Condemned in the world press as "terrorists," informed against, kidnaped, tortured by the Jewish Agency, led by David Ben-Gurion and Golda Meir, they somehow managed to drive the British out of the Holy Land.

The Brits were brutal; as always the broken neck was their answer. In the spring and summer of 1947, they hanged Jewish patriots in Acre prison as a matter of course.

Dov Gruner, an Irgun soldier captured by the British, became the symbol of the Jewish revolt. His poignant letters from prison caught a little of the world's sympathy. The Brits hanged him anyway, and in secret, even as they invited his sister to visit him.

Few remember Dov Gruner in Israel, and far fewer remember him in America. Who, after all, knows that there was a Hebrew Revolution? Say the word and people shake their heads like a batter fighting off a fastball from Randy Johnson.
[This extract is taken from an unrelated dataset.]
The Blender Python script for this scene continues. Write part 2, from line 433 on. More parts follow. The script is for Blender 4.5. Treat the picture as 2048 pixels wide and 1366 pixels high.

The reason is that Israel has denied its revolution, because the "wrong people" fought it. The official Jewish Army, the Haganah, laid down its arms in the midst of the fray. In the summer of 1946, the British arrested the leaders of the Jewish Agency, and that was that for their fight against the British.

"The Hebrews learn it backward, which is absolutely frightening," said Henry Higgins. In that vein, Israel had as its first leaders Ben-Gurion, Chaim Weizmann and Golda Meir those who collaborated with the English by opposing those who fought them, the Irgun and the Stern group.

When Menachem Begin finally took over in 1977, he was no longer a revolutionary. And so the history of the Hebrew Revolution has been buried like the Dead Sea Scrolls.

Next year the Israelis celebrate the 50th year of the War of Independence, which they say began after the British left the country, when the Arab world attacked the new Jewish State.

It's as if our War of Independence was the War of 1812. Israel's real War of Independence was against the British Empire. A guy as wise as Charles Krauthammer would know this, if history hadn't been blotted out like a foggy day over London town.